In December 2024, Texcal Energy Canada Inc. acquired Razor Energy and took control of Razor’s profitable assets but left behind the messy, unwanted liabilities – including orphan wells and nearly $300,000 in outstanding municipal tax debt. By transferring those to a shell company designed to absorb the burdens, it effectively shifted the costs onto taxpayers. Those burdens were shoved into a shell company called ResidualCo, created specifically to fail.
Now, ResidualCo is stuck in court proceedings designed to erase the debt, leaving taxpayers responsible for the cost. At a recent MD of Taber council meeting, the administration asked council to approve a write-off of $289,595 in outstanding property taxes and penalties following the sale of an oil and gas company. The current outstanding amount for the company is $577,000. The motion would write-off a portion of that, leaving approximately 287,000 to be paid. The write off would apply to the 2024 taxes which are in arrears.
Administration has received $216,000, which satisfied the outstanding balance for 2023. However, MD council was not pleased with the proposed resolution, as it’s not the first time something like this has happened.
Coun. John Turcato expressed frustration with the Alberta Energy Regulator for allowing oil and gas companies to avoid accountability and leave municipalities to absorb monetary loss.
“Someone has to be held responsible,” he urged. “This is getting old – it really is, and I’m not in favour of writing this stuff off … but what is our alternative?”
Administration expressed the importance of writing off taxes deemed unpayable when a company goes bankrupt. Write-offs in this manner are necessary and routine for accounting practices.
Coun. Merrill Harris noted the same thing has been happening consistently since his first term in 2013 and shared concern for the taxpayer burden that extends beyond unpaid taxes to the significant costs of cleaning up abandoned orphan wells.
“So, the taxpayer is yet again stuck with paying the bill,” he said with a sigh. He moved to send a letter addressing the taxpayer burden from unpaid taxes and orphan well management. Administration informed him that a letter had been sent in the last two weeks – a fact Harris was unaware of.
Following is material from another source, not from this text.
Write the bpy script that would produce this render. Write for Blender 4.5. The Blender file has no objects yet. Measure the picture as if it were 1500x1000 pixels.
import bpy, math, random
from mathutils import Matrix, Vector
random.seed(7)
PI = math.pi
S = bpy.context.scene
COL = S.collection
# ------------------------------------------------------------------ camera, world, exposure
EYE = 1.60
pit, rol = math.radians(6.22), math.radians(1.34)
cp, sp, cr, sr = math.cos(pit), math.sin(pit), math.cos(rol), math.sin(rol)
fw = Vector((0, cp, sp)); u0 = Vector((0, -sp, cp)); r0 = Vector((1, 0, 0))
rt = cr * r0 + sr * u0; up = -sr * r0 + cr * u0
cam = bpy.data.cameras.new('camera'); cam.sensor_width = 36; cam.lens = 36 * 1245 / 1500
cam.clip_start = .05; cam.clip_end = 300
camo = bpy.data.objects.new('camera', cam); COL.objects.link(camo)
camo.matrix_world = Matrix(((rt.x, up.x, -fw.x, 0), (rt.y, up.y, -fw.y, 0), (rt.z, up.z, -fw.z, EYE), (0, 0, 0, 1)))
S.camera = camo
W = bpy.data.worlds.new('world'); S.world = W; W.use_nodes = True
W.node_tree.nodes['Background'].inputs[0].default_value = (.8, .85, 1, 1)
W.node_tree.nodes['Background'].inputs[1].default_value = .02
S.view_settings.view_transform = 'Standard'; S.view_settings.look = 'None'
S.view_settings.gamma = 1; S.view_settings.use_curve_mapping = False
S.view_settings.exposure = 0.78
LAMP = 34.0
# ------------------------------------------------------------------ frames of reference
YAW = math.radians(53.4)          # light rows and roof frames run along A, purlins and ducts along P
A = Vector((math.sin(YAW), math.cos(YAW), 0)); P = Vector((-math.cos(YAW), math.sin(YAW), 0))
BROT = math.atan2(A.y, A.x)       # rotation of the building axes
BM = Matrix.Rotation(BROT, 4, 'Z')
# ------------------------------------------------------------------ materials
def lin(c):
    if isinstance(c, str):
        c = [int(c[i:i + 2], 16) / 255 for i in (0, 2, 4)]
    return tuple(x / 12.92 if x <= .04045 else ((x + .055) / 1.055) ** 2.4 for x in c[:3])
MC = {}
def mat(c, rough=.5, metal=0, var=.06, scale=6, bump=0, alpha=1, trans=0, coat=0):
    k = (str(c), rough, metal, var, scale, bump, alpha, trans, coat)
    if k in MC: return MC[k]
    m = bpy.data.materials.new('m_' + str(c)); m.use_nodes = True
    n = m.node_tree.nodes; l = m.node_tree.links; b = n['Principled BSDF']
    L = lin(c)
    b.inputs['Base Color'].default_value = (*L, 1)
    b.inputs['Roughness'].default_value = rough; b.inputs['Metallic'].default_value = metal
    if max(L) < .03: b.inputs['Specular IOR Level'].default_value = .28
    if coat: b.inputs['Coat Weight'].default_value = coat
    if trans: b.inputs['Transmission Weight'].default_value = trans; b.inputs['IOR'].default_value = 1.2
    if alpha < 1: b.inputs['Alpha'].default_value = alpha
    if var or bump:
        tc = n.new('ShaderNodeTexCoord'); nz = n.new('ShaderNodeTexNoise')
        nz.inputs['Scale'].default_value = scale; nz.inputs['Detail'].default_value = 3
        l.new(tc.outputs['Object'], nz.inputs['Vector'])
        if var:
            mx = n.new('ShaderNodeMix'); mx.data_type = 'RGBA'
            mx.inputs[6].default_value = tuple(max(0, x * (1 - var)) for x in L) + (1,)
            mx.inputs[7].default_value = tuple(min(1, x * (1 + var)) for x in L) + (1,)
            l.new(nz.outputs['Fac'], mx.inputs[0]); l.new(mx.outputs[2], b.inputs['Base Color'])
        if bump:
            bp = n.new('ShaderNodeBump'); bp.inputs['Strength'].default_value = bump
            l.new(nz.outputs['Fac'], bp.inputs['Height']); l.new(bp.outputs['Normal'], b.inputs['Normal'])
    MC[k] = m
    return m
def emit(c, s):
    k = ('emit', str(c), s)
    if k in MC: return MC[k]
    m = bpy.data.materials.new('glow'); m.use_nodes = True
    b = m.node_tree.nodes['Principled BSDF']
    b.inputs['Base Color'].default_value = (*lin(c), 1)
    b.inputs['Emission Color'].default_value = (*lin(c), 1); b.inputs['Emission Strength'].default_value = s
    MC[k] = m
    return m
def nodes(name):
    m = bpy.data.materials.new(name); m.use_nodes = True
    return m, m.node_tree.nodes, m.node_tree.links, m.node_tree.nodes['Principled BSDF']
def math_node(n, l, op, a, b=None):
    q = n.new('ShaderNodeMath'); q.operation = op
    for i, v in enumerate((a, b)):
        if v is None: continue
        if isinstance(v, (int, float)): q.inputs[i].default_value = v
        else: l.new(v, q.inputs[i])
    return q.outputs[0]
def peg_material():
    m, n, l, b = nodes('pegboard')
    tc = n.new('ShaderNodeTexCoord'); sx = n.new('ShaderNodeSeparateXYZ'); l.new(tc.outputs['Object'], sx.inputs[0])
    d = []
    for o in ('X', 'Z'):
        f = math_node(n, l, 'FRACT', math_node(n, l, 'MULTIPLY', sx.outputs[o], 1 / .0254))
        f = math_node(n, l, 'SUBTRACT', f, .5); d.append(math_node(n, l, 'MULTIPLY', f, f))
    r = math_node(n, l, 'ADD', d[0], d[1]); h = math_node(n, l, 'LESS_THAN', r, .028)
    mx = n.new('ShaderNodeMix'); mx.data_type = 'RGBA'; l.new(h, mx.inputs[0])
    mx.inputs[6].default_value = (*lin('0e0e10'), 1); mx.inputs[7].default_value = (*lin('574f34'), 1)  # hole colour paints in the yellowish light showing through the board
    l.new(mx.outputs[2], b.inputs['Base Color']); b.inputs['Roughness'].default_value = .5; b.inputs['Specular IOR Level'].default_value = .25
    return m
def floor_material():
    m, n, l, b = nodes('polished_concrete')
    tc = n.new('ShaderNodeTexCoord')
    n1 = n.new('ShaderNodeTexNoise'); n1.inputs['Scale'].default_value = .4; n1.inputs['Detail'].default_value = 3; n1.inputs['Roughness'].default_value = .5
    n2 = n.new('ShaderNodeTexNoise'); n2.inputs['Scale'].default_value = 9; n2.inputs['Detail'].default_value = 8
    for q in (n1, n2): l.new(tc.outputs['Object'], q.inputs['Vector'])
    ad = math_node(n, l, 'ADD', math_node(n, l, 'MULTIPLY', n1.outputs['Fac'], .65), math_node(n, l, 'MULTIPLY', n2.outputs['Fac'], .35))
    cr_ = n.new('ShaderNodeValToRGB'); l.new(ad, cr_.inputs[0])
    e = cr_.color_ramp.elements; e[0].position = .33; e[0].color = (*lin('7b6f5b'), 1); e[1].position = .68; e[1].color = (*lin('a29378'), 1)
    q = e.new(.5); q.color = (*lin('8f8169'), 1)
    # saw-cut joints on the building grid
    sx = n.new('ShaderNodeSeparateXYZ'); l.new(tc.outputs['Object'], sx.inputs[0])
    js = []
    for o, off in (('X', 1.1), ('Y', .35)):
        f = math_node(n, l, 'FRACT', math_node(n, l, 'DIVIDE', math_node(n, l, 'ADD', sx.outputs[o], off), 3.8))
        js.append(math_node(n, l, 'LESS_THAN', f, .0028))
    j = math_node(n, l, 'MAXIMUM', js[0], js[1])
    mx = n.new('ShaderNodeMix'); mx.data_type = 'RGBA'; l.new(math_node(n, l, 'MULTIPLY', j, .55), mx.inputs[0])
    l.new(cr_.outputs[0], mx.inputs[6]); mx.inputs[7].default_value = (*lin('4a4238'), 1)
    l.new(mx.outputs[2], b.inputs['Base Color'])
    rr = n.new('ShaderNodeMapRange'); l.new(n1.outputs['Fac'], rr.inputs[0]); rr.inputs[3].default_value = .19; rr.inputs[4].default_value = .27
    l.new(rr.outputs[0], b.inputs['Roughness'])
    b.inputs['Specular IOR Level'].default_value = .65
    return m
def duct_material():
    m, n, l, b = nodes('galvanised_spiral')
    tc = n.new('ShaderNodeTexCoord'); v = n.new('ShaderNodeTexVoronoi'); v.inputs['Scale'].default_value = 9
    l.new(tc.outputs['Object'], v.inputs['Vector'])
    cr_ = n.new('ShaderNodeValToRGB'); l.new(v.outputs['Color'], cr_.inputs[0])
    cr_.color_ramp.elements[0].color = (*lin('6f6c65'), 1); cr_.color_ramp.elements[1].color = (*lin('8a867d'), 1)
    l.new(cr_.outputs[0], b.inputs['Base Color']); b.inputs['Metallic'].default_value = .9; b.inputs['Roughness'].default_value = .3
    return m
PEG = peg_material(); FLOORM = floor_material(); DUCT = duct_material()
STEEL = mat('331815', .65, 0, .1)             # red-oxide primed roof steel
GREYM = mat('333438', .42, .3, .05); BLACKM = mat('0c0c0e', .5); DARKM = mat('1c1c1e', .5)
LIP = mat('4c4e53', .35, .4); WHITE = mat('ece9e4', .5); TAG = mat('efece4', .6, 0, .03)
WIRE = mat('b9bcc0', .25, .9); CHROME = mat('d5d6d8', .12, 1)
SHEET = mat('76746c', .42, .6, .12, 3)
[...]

Reeve Miyanaga took responsibility for the lack of council involvement in this letter. The letter was sent to provincial stakeholders including the premier’s office and Alberta Energy Regulator. Miyanaga also moved to have the letter available to the public via the next MD council meeting. She then voiced sharp frustration with the regulatory gaps in the province, questioning how oil and gas companies are able to transfer licenses without settling municipal tax debts.
“The province continues to say they’re doing something about it – but what?” the reeve challenged. “My question to AER and Premier Smith is: [companies] are not allowed to operate unless their royalties are paid, how can they be permitted to operate and transfer licenses without paying their municipal taxes?”
Miyanaga was irritated that while the MD is working to fund recreation – recently approving $300,000 for major projects – it is simultaneously facing this significant tax write-off.
“That is just annoying,” she said.
Coun. Hildebrandt agreed, noting that this also “rubs salt” into the wounds of anyone who owns property. He also expressed how municipalities build infrastructure to support the oil industry, mainly roads, “… and this is the thanks we get from that industry,” he said.
Miyanaga emphasized that not all industry members are egregious, noting that the same companies and board members are repeatedly involved. Recognizing the importance of sound accounting practices, six of seven councillors voted to approve the motion – adding the word “regrettably” to the resolution.
Turcato urged a vote against the motion, arguing that keeping the process “messy” would keep the issue in circulation. In addition, council moved to gather information about outstanding property taxes and penalties that have been written off as far back as manageable. Council noted that 99 per cent of their issues are with the oil industry.